On 16/05/16 07:09 PM, Sean Conner wrote:
It was thus said that the Great Egor Skriptunoff once stated:
Hi!

It appears that in Lua 5.3 usual call to tonumber() is not enough
to correctly parse numbers entered by user from file or keyboard.
For example,
local googol = tonumber("1"..("0"):rep(100))
gives zero (instead of 1e+100 as in previous Lua versions).
  I've read the other messages in this thread, and my question is:  why
was the behavior of tonumber() even changed for Lua 5.3?  Have it always
return a double because math.tointeger() exists to parse integers.  You
want a number, use tonumber().  You want to ensure you parse an integer,
use math.tointeger().  That would at least prevent problems like this
>from happening in the first place.

math.tointeger(9223372036854775807.0) ~= 9223372036854775807 so it can't
just always return a double.

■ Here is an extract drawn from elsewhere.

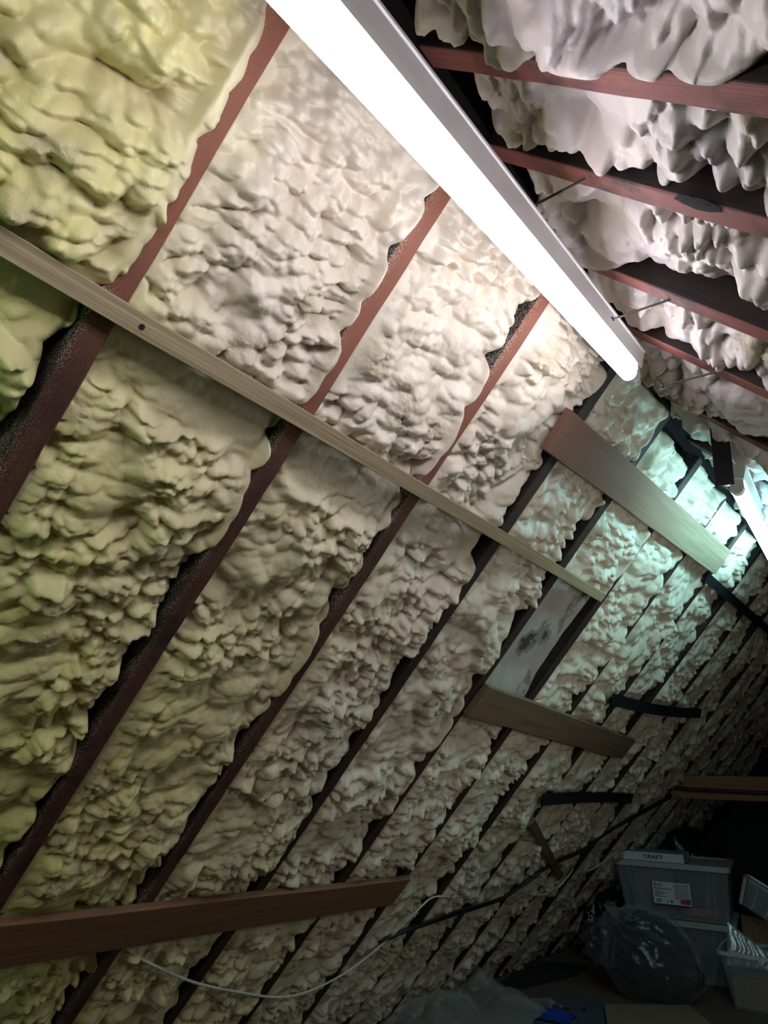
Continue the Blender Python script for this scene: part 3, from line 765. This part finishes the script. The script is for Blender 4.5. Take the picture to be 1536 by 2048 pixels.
# ------------------------------------------------------------------ knotted clear bag holding a black one
bc = (-1.52, 4.66, .235)
def bagf(T, P, D, k=0, inner=False):
    f = 1 + (fbm(P * 1.6 + k, T * 2 + k, 3, 2) - .5) * .30 * np.sin(T)
    # radial pleats running from the knot (upper left)
    kx = np.array([-.62, -.55, .60]); kx = kx / np.linalg.norm(kx)
    c = D @ kx; u = D - c[..., None] * kx
    e1 = np.cross(kx, [0, 0, 1.]); e1 /= np.linalg.norm(e1); e2 = np.cross(kx, e1)
    ang = np.arctan2(u @ e1, u @ e2)
    pleat = np.abs(np.sin(ang * 7 + fbm(T * 2, P * 2, 2, 4) * 5)) * sstep(-.1, .9, c) * .07
    f = f * (1 - .20 * sstep(.2, 1, D @ np.array([.6, 0, .8]))) - pleat + sstep(.90, 1.0, c) * (.02 if inner else .16)
    f = f - np.abs(fbm(P * 3.2 + k, T * 4.5, 3, 5) - .5) * (.16 if inner else .10) * np.sin(T)
    return f * (.96 if inner else 1)
uvblob('black_bag', bc, (.295, .27, .262), lambda T, P, D: bagf(T, P, D, 0, True), BLACKBAG)
tag(bpy.data.objects['black_bag'], 'full black bin bag seen inside the knotted clear bag', 'bag')
cbg = empty('clear_plastic_bag', (bc[0], bc[1], 0)); tag(cbg, 'knotted transparent plastic bag standing in front of the tubs', 'bag')
o = uvblob('bag_film', (0, 0, bc[2] + .006), (.312, .285, .280), lambda T, P, D: bagf(T, P, D, 0), FILM, parent=cbg)
# gathered knot and the loose ruffles
def fan(name, org, dir_, spread, L, pleats, seed, parent, droop=.0):
    dir_ = Vector(dir_).normalized(); side = dir_.cross(Vector((.2, -1, .3))).normalized(); nn = side.cross(dir_)
    nu, nv = 40, 18; V = []; rnd = random.Random(seed)
    for j in range(nv):
        q = j / (nv - 1); 
        for i in range(nu):
            a = (i / (nu - 1) - .5) * spread
            rr_ = L * q * (1 + .16 * math.sin(a * 3 + seed) + .05 * math.sin(a * 17))
            p = Vector(org) + (dir_ * math.cos(a) + side * math.sin(a)) * rr_ + nn * (.02 + .05 * q) * math.sin(a * pleats + seed) * min(1, q * 2) + Vector((0, 0, -droop * q * q))
            p.z = max(p.z, .01)
            V.append(p)
    return mesh_np(name, [tuple(v) for v in V], grid_faces(nv, nu), FILM, parent=parent)
ko = (-.14, -.15, .395)
fan('loose_plastic', ko, (-.62, -.25, -.35), 1.7, .20, 16, 1, cbg, .08)
fan('loose_plastic', ko, (.25, -.1, .9), 1.8, .12, 13, 4, cbg, .02)
V, F = tube_np([Vector(ko) + Vector((.02, .01, -.05)), Vector(ko), Vector(ko) + Vector((-.02, -.01, .03))], [.03, .018, .03], 12)
mesh_py('knot', V, F, FILM, smooth=True, parent=cbg)

# ------------------------------------------------------------------ dark sack behind, left of the tubs
uvblob('dark_sack', (-2.07, 5.42, .20), (.165, .28, .243), lambda T, P, D: 1 + (fbm(P * 1.9, T * 3, 3, 5) - .5) * .35, BLACKBAG)
tag(bpy.data.objects['dark_sack'], 'black lumpy sack in the shadow left of the stacked tubs', 'bag')
uvblob('dark_sack', (-1.68, 6.15, .40), (.34, .32, .487), lambda T, P, D: 1 + (fbm(P * 1.5 + 3, T * 3, 3, 6) - .5) * .35, BLACKBAG)
tag(bpy.data.objects['dark_sack.001'], 'taller black sack in deep shadow behind the stacked tubs', 'bag')

# ------------------------------------------------------------------ open tub at the right with its contents, tilted crate above
T3 = (-.90, 4.98, 0)
tub(T3, math.radians(4), .60, .42, .30, 'open clear tub at the right edge holding a silver pouch', lid=False, mat=CRATE)
m = Matrix.Translation((T3[0] - .01, T3[1], .085)) @ Matrix.Rotation(math.radians(4), 4, 'Z')
tag(bevel_box('cardboard_box', (.46, .30, .15), CARD, .004, m), 'brown cardboard box seen inside the open tub at right', 'box')
def pouch(name, corners, label, bulge=.02, seed=0, mat=None):
    c = [Vector(p) for p in corners]; n = 26; V = []
    nn = (c[1] - c[0]).cross(c[3] - c[0]).normalized()
    for side_ in (1, -1):
        for i in range(n):
            for j in range(n):
                u, v = i / (n - 1), j / (n - 1)
                p = (c[0] * (1 - u) + c[1] * u) * (1 - v) + (c[3] * (1 - u) + c[2] * u) * v
                b = (16 * u * (1 - u) * v * (1 - v)) ** .5
                w = .006 * math.sin(u * 31 + math.sin(v * 9 + seed) * 2) * b
                V.append(p + nn * side_ * (bulge * b + w + .0005))
    F1 = grid_faces(n, n); F = np.concatenate([F1, F1[:, ::-1] + n * n])
    o = mesh_np(name, [tuple(v) for v in V], F, mat or FOIL); return tag(o, label, 'packet')
pouch('silver_pouch', [(-1.16, 4.86, .20), (-.93, 4.90, .20), (-.93, 4.94, .285), (-1.13, 4.92, .415)], 'crinkled silver pouch standing up in the open tub')
pouch('clear_packet', [(-1.15, 4.83, .17), (-.86, 4.84, .165), (-.85, 4.98, .21), (-1.13, 4.97, .24)], 'flat crumpled clear packet lying on the cardboard box', seed=3, mat=FILM)
cr = empty('clear_crate'); cr.location = (-.86, 5.12, .47); cr.rotation_euler = (math.radians(-8), math.radians(31), math.radians(12))
tag(cr, 'ribbed clear plastic crate leaning tilted against the stacked tubs', 'crate')
w, d, h = .46, .34, .17
loft('crate_body', [rrect(w / 2 - .03, d / 2 - .03, .02, -h / 2), rrect(w / 2, d / 2, .025, h / 2)], CRATE, cr)
loft('rim', [rrect(w / 2, d / 2, .025, h / 2 - .012), rrect(w / 2 + .012, d / 2 + .012, .03, h / 2 - .012), rrect(w / 2 + .012, d / 2 + .012, .03, h / 2), rrect(w / 2, d / 2, .025, h / 2)], TUBR, cr, False)
for i in range(5):
    x = -.17 + i * .085
    V = [(x * .9 - .004, -d / 2 + .030, -h / 2), (x * .9 + .004, -d / 2 + .030, -h / 2), (x + .004, -d / 2 - .004, h / 2 - .012), (x - .004, -d / 2 - .004, h / 2 - .012), (x * .9, -d / 2 + .022, -h / 2), (x, -d / 2 - .012, h / 2 - .012)]
    mesh_py('rib', V, [(0, 4, 5, 3), (4, 1, 2, 5)], TUBR, parent=cr)
for i in range(3):
    y = -.08 + i * .08
    V = [(-w / 2 + .028, y * .9 - .004, -h / 2), (-w / 2 + .028, y * .9 + .004, -h / 2), (-w / 2 - .004, y + .004, h / 2 - .012), (-w / 2 - .004, y - .004, h / 2 - .012), (-w / 2 + .02, y * .9, -h / 2), (-w / 2 - .012, y, h / 2 - .012)]
    mesh_py('rib', V, [(0, 4, 5, 3), (4, 1, 2, 5)], TUBR, parent=cr)
pouch('paper_sack', [(-1.14, 5.20, .02), (-.86, 5.22, .02), (-.86, 5.26, .38), (-1.12, 5.25, .42)], 'dull brown paper sack behind the silver pouch', bulge=.03, seed=5, mat=CARD)

# ------------------------------------------------------------------ things lying on the floor
def flat(name, pts, t, mat, label, cat, z=.001):
    n = len(pts); V = [(x, y, z) for x, y in pts] + [(x, y, z + t) for x, y in pts]
    F = [tuple(range(n))[::-1], tuple(range(n, 2 * n))] + [(k, (k + 1) % n, n + (k + 1) % n, n + k) for k in range(n)]
    return tag(mesh_py(name, V, F, mat), label, cat)
flat('dark_felt', [(-2.38, 4.26), (-2.22, 4.28), (-2.08, 4.80), (-2.10, 5.1), (-2.40, 5.0), (-2.42, 4.6)], .004, NIGHT, 'black felt strip lying on the floor along the foot of the slope', 'felt')
flat('grey_sheet', [(-2.10, 3.9), (-1.72, 3.7), (-1.2, 4.3), (-1.70, 4.46), (-1.86, 4.44), (-2.08, 4.26)], .003, GREY, 'blue-grey sheet on the floor in front of the knotted bag', 'sheet', z=.0012)
flat('wood_offcut', [(-1.70, 4.28), (-1.56, 3.95), (-1.12, 4.30), (-1.33, 4.60)], .022, PLY, 'rough pale wood offcut on the floor at the bottom edge', 'offcut', z=.0045)
V, F = tube_np(smooth_path([(-1.86, 4.10, .012), (-1.83, 4.13, .006), (-1.79, 4.15, .006), (-1.77, 4.18, .014)], 5), .006, 7)
tag(mesh_py('black_clip', V, F, BLACKP, smooth=True), 'tiny curved black clip on the blue-grey sheet', 'clip')
def crumple(name, x0, x1, y0, y1, fn, mat, label, cat, n=110):
    X, Y = np.meshgrid(np.linspace(x0, x1, n), np.linspace(y0, y1, n), indexing='ij')
    Z = fn(X, Y)
    wx = (fbm(X * 9, Y * 9, 3, 1) - .5) * .05; wy = (fbm(X * 9 + 7, Y * 9, 3, 2) - .5) * .05
    o = mesh_np(name, np.stack([X + wx, Y + wy, Z], -1).reshape(-1, 3), grid_faces(n, n), mat); return tag(o, label, cat)
def sheetz(X, Y):
    r1 = np.exp(-((X + 2.27) ** 2 / .010 + (Y - 3.86) ** 2 / .014)) * .13
    r2 = np.exp(-((X + 2.25) ** 2 / .06 + (Y - 3.35) ** 2 / .10)) * .10
    cr_ = np.abs(fbm(X * 5 + 3, Y * 5, 2, 4) - .5) * .20 + np.abs(fbm(X * 14 + 3, Y * 14, 2, 6) - .5) * .03
    return .012 + r1 + r2 + cr_ * sstep(0, .12, 1 - np.maximum(np.abs(X + 2.12) / .28, np.abs(Y - 3.55) / .62))
crumple('clear_plastic_sheet', -2.38, -1.86, 2.95, 4.12, sheetz, SHEET, 'crumpled clear plastic sheeting heaped on the floor at bottom centre', 'plastic sheet')
crumple('blue_bag', -1.93, -1.74, 3.84, 4.04, lambda X, Y: .008 + .035 * np.exp(-((X + 1.84) ** 2 + (Y - 3.94) ** 2) / .006) + np.abs(fbm(X * 20, Y * 20, 3, 4) - .5) * .03, BLUE, 'bright blue plastic bag corner on the floor at the bottom edge', 'bag', 50)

But it would be nice if it was smart about it.
   You misunderstood me.

	tonumber() always returns a double or nil if not a double
	math.tointeger() always returns an integer or nil if not an integer

tonumber() isn't smart.  math.tointeger() isn't smart.

   -spc


You mean using strings with math.tointeger()?

If that's the case, I think we should have math.tointeger() and math.tofloat(), and tonumber() should be smart. For backwards compatibility, too.